Vennootschappen moeten jaarlijks aangifte doen van hun betalingen aan “belastingparadijzen”, indien het totaal bedrag ervan gedurende het belastbare tijdperk een minimumbedrag van 100.000 euro bereikt.
Op deze “OESO-lijst” fungeert sinds kort ook Luxemburg, wat impliceert dat alle betalingen die rechtstreeks of onrechtstreeks worden verricht aan personen die in Luxemburg zijn gevestigd moeten worden aangegeven voor alle belastbare tijdperken vanaf 1 december 2013.

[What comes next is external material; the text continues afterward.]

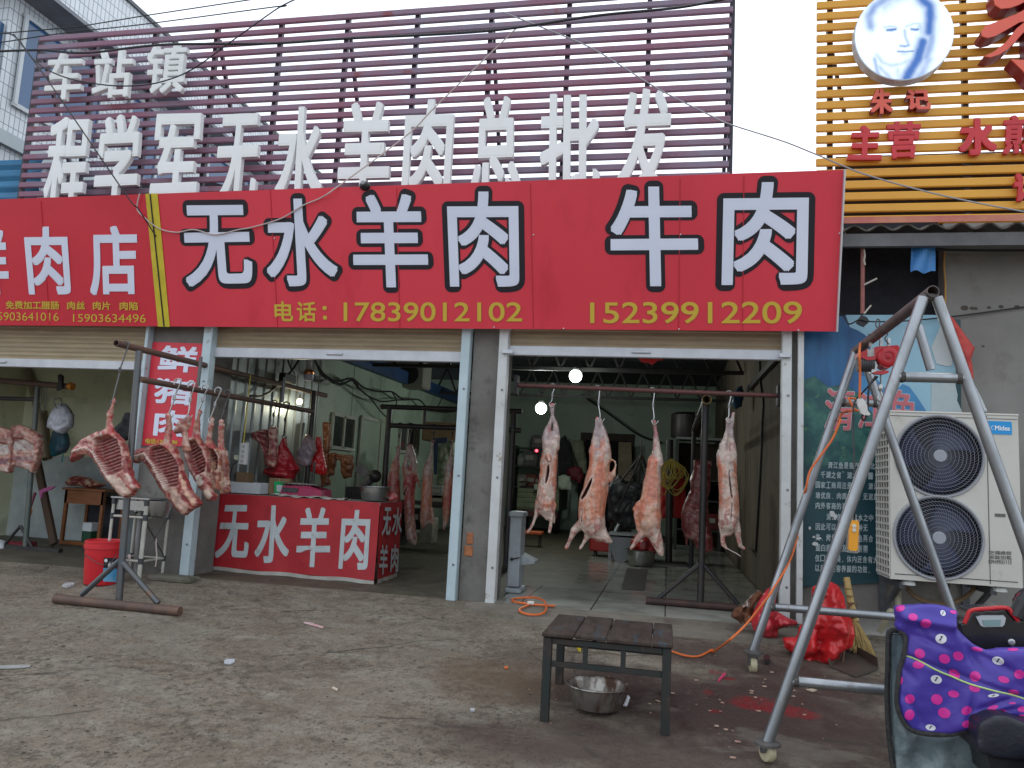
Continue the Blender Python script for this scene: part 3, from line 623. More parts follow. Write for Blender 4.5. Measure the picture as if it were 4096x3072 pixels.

Worden de betalingen niet aangegeven, dan wordt de aftrek ervan sowieso verworpen. Maar ook als zij worden aangegeven, dan kan de aftrek verworpen worden, met name als de belastingplichtige niet kan bewijzen dat de betalingen verricht zijn in het kader van werkelijke en oprechte verrichtingen én met personen andere dan artificiële constructies.
Niet alleen de aftrekbare kosten moeten aangegeven worden, maar ook alle effectieve betalingen in geld of natura. Daarnaast moeten niet enkel de eigen betalingen worden aangegeven, maar ook de betalingen in naam en/of voor rekening van derden.
De aangifte moet gebeuren via het formulier 275F dat aan de jaarlijkse aangifte in de inkomstenbelasting worden toegevoegd.